Kenya’s leading telecommunication operators – Safaricom, Airtel, and Telkom Kenya – along with the sector regulator, the Communications Authority of Kenya (CA), are facing a significant legal challenge over the common practice of expiring unused mobile data bundles. ICT professional and lawyer Adrian Kamotho has filed a petition with the Communications and Multimedia Appeals Tribunal, contesting data bundle expiration, automatic out-of-bundle charging, and the lack of user control over purchased data.
The lawsuit argues that the non-rollover of unused data, a practice affecting millions of Kenyan mobile users who rely on data for communication, education, and business, is exploitative, unfair, and a violation of consumer rights under Kenyan law.
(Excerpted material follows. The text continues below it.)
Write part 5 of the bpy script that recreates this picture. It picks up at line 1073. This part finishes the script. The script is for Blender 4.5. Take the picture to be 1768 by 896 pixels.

Many Kenyans report losing data bundles they have paid for before they can fully utilize them, with some even experiencing shortages despite frequent purchases.
Kamotho’s petition highlights that these practices disproportionately affect consumers, especially those in rural areas with intermittent internet access who may find their data expired by the time they can use it. The lawsuit contends that such policies breach consumer trust and take advantage of subscribers.
The petition seeks several key orders from the tribunal:
- Mandatory Data Rollover: An order directing telcos to enable active subscribers to roll over unused data at all times.
- Data Sharing: Subscribers should be allowed to share their unused data with other users on the same network.
- Data Usage Alerts: Telecom operators should be required to send data usage alerts to subscribers when their bundles reach 75%, 50%, 25%, and 0% depletion levels.
- Opt-In for Out-of-Bundle Charging: Out-of-bundle data charges should only occur with the explicit consent of the user to prevent unexpected airtime deductions.
Kamotho argues that these practices not only defraud customers but also go against international trends that increasingly favor digital rights and equitable service delivery.
The legal challenge in Kenya comes after similar progressive policy changes in other African nations. In October 2019, Ghana mandated that all mobile network operators cease expiring data and voice bundles, requiring them to roll over unused portions with subsequent recharges. More recently, in early 2024, South Africa’s telecom regulator enforced consumer-centric reforms, including mandatory data rollover and a ban on out-of-bundle charges without user opt-in.
These regional developments have fueled calls from Kenyan consumers and digital rights advocates for similar reforms locally. The inclusion of the Communications Authority (CA) in the lawsuit also points to growing dissatisfaction with the perceived lack of proactive regulatory intervention on consumer complaints regarding telecom services.
The case has already sparked public discussion, with many Kenyans sharing their frustrations about lost data on social media platforms, with some demanding reimbursements.
If the Communications and Multimedia Appeals Tribunal rules in favor of Kamotho’s petition, it could usher in a new era of more user-friendly mobile data services in Kenya. Potential outcomes include greater flexibility in data usage, the ability to share data, and a reduction in unexpected airtime depletion due to out-of-bundle charges. Such a ruling would also likely increase the accountability of both telecom operators and the regulatory body.
The verdict in this case is anticipated to have a widespread impact on millions of mobile users across the country, as the fight against the non-rollover of unused data gains formal legal traction.